■ **GIVEN INSTRUCTION**:
Reproduce the listing below verbatim.

■ **AVAILABLE DATA**:
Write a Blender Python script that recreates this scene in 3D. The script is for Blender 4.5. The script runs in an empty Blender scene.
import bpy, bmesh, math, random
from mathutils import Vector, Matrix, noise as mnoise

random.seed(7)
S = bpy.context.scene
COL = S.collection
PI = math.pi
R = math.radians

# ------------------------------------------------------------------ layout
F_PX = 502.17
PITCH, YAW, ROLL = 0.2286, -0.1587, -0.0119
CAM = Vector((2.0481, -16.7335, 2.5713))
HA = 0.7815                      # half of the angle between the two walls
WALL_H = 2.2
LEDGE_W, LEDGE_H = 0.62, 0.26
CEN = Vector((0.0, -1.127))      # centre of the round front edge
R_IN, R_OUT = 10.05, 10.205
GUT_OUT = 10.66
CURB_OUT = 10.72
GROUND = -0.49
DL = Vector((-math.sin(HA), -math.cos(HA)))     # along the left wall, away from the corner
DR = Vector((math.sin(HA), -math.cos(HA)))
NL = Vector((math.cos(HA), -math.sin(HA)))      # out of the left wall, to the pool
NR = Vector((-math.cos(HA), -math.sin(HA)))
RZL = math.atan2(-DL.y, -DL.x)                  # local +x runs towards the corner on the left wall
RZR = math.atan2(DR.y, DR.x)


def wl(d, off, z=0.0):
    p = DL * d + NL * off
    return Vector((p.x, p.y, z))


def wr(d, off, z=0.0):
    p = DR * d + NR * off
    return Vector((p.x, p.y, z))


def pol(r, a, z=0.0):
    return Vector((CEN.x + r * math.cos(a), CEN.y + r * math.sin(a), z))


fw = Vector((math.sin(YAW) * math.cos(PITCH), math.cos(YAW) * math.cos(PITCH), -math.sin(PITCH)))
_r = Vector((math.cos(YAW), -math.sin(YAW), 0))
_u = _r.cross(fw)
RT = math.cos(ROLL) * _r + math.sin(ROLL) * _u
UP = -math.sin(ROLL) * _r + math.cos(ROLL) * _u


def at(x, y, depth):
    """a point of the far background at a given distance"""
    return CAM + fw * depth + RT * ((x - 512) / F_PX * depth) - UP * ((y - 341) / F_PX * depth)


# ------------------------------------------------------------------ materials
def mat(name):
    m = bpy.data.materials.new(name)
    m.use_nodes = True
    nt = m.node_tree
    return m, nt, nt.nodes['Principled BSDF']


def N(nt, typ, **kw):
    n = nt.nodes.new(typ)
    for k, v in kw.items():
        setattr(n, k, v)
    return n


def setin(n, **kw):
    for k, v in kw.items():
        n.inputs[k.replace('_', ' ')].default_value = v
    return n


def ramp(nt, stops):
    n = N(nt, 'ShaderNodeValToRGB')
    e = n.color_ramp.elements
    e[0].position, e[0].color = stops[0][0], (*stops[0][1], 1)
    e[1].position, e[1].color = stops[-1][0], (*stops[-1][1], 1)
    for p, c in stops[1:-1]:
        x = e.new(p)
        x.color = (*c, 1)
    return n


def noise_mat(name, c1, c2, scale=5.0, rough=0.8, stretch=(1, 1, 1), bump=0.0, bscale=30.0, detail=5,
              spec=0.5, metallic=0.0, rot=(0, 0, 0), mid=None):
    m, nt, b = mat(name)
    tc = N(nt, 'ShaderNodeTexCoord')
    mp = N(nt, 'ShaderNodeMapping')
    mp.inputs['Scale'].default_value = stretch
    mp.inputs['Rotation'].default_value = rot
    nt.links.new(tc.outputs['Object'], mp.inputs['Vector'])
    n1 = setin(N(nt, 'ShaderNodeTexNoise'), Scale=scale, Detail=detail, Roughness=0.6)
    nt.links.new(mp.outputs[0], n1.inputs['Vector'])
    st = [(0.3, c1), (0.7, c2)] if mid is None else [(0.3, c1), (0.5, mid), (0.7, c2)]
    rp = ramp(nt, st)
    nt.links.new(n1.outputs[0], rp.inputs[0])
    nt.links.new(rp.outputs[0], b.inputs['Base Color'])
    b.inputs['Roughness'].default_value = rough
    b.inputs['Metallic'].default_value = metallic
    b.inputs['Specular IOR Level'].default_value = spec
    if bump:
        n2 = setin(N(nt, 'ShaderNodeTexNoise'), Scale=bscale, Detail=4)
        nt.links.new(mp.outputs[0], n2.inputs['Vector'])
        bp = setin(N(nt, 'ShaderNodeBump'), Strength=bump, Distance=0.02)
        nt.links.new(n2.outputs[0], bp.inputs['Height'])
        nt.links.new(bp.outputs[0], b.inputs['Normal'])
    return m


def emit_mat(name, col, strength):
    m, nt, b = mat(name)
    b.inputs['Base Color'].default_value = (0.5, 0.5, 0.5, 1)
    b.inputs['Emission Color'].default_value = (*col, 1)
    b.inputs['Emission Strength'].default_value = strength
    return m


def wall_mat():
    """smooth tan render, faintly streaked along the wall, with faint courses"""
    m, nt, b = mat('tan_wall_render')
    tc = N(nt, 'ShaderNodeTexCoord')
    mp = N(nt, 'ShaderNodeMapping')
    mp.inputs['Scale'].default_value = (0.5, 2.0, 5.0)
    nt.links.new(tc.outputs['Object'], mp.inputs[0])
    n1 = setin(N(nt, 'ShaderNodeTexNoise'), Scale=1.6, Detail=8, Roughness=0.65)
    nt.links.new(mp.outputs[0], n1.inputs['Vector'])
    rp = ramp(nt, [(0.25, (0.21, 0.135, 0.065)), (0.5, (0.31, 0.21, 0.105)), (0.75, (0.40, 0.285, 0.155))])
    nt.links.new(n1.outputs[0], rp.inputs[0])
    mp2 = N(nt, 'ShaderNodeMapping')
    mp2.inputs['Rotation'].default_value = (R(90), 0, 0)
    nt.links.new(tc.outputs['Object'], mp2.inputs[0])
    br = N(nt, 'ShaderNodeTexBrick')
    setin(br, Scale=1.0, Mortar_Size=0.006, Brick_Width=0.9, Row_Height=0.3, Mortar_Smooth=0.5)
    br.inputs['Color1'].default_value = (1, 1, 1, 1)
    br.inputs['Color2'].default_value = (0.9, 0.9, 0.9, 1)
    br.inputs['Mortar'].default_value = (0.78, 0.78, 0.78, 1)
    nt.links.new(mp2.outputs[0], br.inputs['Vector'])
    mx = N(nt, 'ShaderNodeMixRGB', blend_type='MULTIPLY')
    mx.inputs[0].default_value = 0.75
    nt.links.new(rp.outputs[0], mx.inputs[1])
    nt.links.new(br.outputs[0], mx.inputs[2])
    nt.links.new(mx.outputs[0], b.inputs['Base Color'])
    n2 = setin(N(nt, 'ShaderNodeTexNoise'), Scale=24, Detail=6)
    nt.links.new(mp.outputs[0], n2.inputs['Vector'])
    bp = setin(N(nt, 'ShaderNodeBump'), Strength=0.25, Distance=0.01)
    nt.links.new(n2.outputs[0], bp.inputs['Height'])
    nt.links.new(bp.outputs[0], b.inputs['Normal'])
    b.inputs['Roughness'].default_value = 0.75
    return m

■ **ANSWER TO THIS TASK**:
Write a Blender Python script that recreates this scene in 3D. The script is for Blender 4.5. The script runs in an empty Blender scene.
import bpy, bmesh, math, random
from mathutils import Vector, Matrix, noise as mnoise

random.seed(7)
S = bpy.context.scene
COL = S.collection
PI = math.pi
R = math.radians

# ------------------------------------------------------------------ layout
F_PX = 502.17
PITCH, YAW, ROLL = 0.2286, -0.1587, -0.0119
CAM = Vector((2.0481, -16.7335, 2.5713))
HA = 0.7815                      # half of the angle between the two walls
WALL_H = 2.2
LEDGE_W, LEDGE_H = 0.62, 0.26
CEN = Vector((0.0, -1.127))      # centre of the round front edge
R_IN, R_OUT = 10.05, 10.205
GUT_OUT = 10.66
CURB_OUT = 10.72
GROUND = -0.49
DL = Vector((-math.sin(HA), -math.cos(HA)))     # along the left wall, away from the corner
DR = Vector((math.sin(HA), -math.cos(HA)))
NL = Vector((math.cos(HA), -math.sin(HA)))      # out of the left wall, to the pool
NR = Vector((-math.cos(HA), -math.sin(HA)))
RZL = math.atan2(-DL.y, -DL.x)                  # local +x runs towards the corner on the left wall
RZR = math.atan2(DR.y, DR.x)


def wl(d, off, z=0.0):
    p = DL * d + NL * off
    return Vector((p.x, p.y, z))


def wr(d, off, z=0.0):
    p = DR * d + NR * off
    return Vector((p.x, p.y, z))


def pol(r, a, z=0.0):
    return Vector((CEN.x + r * math.cos(a), CEN.y + r * math.sin(a), z))


fw = Vector((math.sin(YAW) * math.cos(PITCH), math.cos(YAW) * math.cos(PITCH), -math.sin(PITCH)))
_r = Vector((math.cos(YAW), -math.sin(YAW), 0))
_u = _r.cross(fw)
RT = math.cos(ROLL) * _r + math.sin(ROLL) * _u
UP = -math.sin(ROLL) * _r + math.cos(ROLL) * _u


def at(x, y, depth):
    """a point of the far background at a given distance"""
    return CAM + fw * depth + RT * ((x - 512) / F_PX * depth) - UP * ((y - 341) / F_PX * depth)


# ------------------------------------------------------------------ materials
def mat(name):
    m = bpy.data.materials.new(name)
    m.use_nodes = True
    nt = m.node_tree
    return m, nt, nt.nodes['Principled BSDF']


def N(nt, typ, **kw):
    n = nt.nodes.new(typ)
    for k, v in kw.items():
        setattr(n, k, v)
    return n


def setin(n, **kw):
    for k, v in kw.items():
        n.inputs[k.replace('_', ' ')].default_value = v
    return n


def ramp(nt, stops):
    n = N(nt, 'ShaderNodeValToRGB')
    e = n.color_ramp.elements
    e[0].position, e[0].color = stops[0][0], (*stops[0][1], 1)
    e[1].position, e[1].color = stops[-1][0], (*stops[-1][1], 1)
    for p, c in stops[1:-1]:
        x = e.new(p)
        x.color = (*c, 1)
    return n


def noise_mat(name, c1, c2, scale=5.0, rough=0.8, stretch=(1, 1, 1), bump=0.0, bscale=30.0, detail=5,
              spec=0.5, metallic=0.0, rot=(0, 0, 0), mid=None):
    m, nt, b = mat(name)
    tc = N(nt, 'ShaderNodeTexCoord')
    mp = N(nt, 'ShaderNodeMapping')
    mp.inputs['Scale'].default_value = stretch
    mp.inputs['Rotation'].default_value = rot
    nt.links.new(tc.outputs['Object'], mp.inputs['Vector'])
    n1 = setin(N(nt, 'ShaderNodeTexNoise'), Scale=scale, Detail=detail, Roughness=0.6)
    nt.links.new(mp.outputs[0], n1.inputs['Vector'])
    st = [(0.3, c1), (0.7, c2)] if mid is None else [(0.3, c1), (0.5, mid), (0.7, c2)]
    rp = ramp(nt, st)
    nt.links.new(n1.outputs[0], rp.inputs[0])
    nt.links.new(rp.outputs[0], b.inputs['Base Color'])
    b.inputs['Roughness'].default_value = rough
    b.inputs['Metallic'].default_value = metallic
    b.inputs['Specular IOR Level'].default_value = spec
    if bump:
        n2 = setin(N(nt, 'ShaderNodeTexNoise'), Scale=bscale, Detail=4)
        nt.links.new(mp.outputs[0], n2.inputs['Vector'])
        bp = setin(N(nt, 'ShaderNodeBump'), Strength=bump, Distance=0.02)
        nt.links.new(n2.outputs[0], bp.inputs['Height'])
        nt.links.new(bp.outputs[0], b.inputs['Normal'])
    return m


def emit_mat(name, col, strength):
    m, nt, b = mat(name)
    b.inputs['Base Color'].default_value = (0.5, 0.5, 0.5, 1)
    b.inputs['Emission Color'].default_value = (*col, 1)
    b.inputs['Emission Strength'].default_value = strength
    return m


def wall_mat():
    """smooth tan render, faintly streaked along the wall, with faint courses"""
    m, nt, b = mat('tan_wall_render')
    tc = N(nt, 'ShaderNodeTexCoord')
    mp = N(nt, 'ShaderNodeMapping')
    mp.inputs['Scale'].default_value = (0.5, 2.0, 5.0)
    nt.links.new(tc.outputs['Object'], mp.inputs[0])
    n1 = setin(N(nt, 'ShaderNodeTexNoise'), Scale=1.6, Detail=8, Roughness=0.65)
    nt.links.new(mp.outputs[0], n1.inputs['Vector'])
    rp = ramp(nt, [(0.25, (0.21, 0.135, 0.065)), (0.5, (0.31, 0.21, 0.105)), (0.75, (0.40, 0.285, 0.155))])
    nt.links.new(n1.outputs[0], rp.inputs[0])
    mp2 = N(nt, 'ShaderNodeMapping')
    mp2.inputs['Rotation'].default_value = (R(90), 0, 0)
    nt.links.new(tc.outputs['Object'], mp2.inputs[0])
    br = N(nt, 'ShaderNodeTexBrick')
    setin(br, Scale=1.0, Mortar_Size=0.006, Brick_Width=0.9, Row_Height=0.3, Mortar_Smooth=0.5)
    br.inputs['Color1'].default_value = (1, 1, 1, 1)
    br.inputs['Color2'].default_value = (0.9, 0.9, 0.9, 1)
    br.inputs['Mortar'].default_value = (0.78, 0.78, 0.78, 1)
    nt.links.new(mp2.outputs[0], br.inputs['Vector'])
    mx = N(nt, 'ShaderNodeMixRGB', blend_type='MULTIPLY')
    mx.inputs[0].default_value = 0.75
    nt.links.new(rp.outputs[0], mx.inputs[1])
    nt.links.new(br.outputs[0], mx.inputs[2])
    nt.links.new(mx.outputs[0], b.inputs['Base Color'])
    n2 = setin(N(nt, 'ShaderNodeTexNoise'), Scale=24, Detail=6)
    nt.links.new(mp.outputs[0], n2.inputs['Vector'])
    bp = setin(N(nt, 'ShaderNodeBump'), Strength=0.25, Distance=0.01)
    nt.links.new(n2.outputs[0], bp.inputs['Height'])
    nt.links.new(bp.outputs[0], b.inputs['Normal'])
    b.inputs['Roughness'].default_value = 0.75
    return m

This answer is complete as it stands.